§ Collected material:
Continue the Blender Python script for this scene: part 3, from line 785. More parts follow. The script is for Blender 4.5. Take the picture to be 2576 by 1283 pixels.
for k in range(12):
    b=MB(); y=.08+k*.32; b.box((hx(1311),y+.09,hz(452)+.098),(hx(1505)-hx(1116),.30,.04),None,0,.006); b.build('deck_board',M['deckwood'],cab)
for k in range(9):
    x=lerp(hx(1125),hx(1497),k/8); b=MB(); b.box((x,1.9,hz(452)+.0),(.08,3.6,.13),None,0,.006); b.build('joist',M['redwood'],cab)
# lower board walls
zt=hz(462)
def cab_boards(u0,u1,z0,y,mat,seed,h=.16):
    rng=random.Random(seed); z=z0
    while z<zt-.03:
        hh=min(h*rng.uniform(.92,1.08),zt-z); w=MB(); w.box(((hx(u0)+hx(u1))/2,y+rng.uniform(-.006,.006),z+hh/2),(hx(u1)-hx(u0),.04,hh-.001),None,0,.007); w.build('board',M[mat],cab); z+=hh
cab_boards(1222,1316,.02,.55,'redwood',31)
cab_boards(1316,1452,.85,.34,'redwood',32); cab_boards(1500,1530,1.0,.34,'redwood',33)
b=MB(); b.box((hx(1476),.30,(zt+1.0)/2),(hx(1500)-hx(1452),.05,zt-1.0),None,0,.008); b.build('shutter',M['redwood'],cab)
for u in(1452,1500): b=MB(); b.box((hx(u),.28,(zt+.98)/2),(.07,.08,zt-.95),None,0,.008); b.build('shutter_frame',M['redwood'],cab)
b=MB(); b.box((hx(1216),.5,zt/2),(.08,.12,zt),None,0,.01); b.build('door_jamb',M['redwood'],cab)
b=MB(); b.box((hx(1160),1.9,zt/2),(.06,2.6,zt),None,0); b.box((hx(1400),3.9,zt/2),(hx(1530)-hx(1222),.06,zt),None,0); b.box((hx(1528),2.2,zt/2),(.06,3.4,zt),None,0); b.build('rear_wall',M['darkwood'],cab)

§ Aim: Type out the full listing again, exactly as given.

§ Correct response:
Continue the Blender Python script for this scene: part 3, from line 785. More parts follow. The script is for Blender 4.5. Take the picture to be 2576 by 1283 pixels.
for k in range(12):
    b=MB(); y=.08+k*.32; b.box((hx(1311),y+.09,hz(452)+.098),(hx(1505)-hx(1116),.30,.04),None,0,.006); b.build('deck_board',M['deckwood'],cab)
for k in range(9):
    x=lerp(hx(1125),hx(1497),k/8); b=MB(); b.box((x,1.9,hz(452)+.0),(.08,3.6,.13),None,0,.006); b.build('joist',M['redwood'],cab)
# lower board walls
zt=hz(462)
def cab_boards(u0,u1,z0,y,mat,seed,h=.16):
    rng=random.Random(seed); z=z0
    while z<zt-.03:
        hh=min(h*rng.uniform(.92,1.08),zt-z); w=MB(); w.box(((hx(u0)+hx(u1))/2,y+rng.uniform(-.006,.006),z+hh/2),(hx(u1)-hx(u0),.04,hh-.001),None,0,.007); w.build('board',M[mat],cab); z+=hh
cab_boards(1222,1316,.02,.55,'redwood',31)
cab_boards(1316,1452,.85,.34,'redwood',32); cab_boards(1500,1530,1.0,.34,'redwood',33)
b=MB(); b.box((hx(1476),.30,(zt+1.0)/2),(hx(1500)-hx(1452),.05,zt-1.0),None,0,.008); b.build('shutter',M['redwood'],cab)
for u in(1452,1500): b=MB(); b.box((hx(u),.28,(zt+.98)/2),(.07,.08,zt-.95),None,0,.008); b.build('shutter_frame',M['redwood'],cab)
b=MB(); b.box((hx(1216),.5,zt/2),(.08,.12,zt),None,0,.01); b.build('door_jamb',M['redwood'],cab)
b=MB(); b.box((hx(1160),1.9,zt/2),(.06,2.6,zt),None,0); b.box((hx(1400),3.9,zt/2),(hx(1530)-hx(1222),.06,zt),None,0); b.box((hx(1528),2.2,zt/2),(.06,3.4,zt),None,0); b.build('rear_wall',M['darkwood'],cab)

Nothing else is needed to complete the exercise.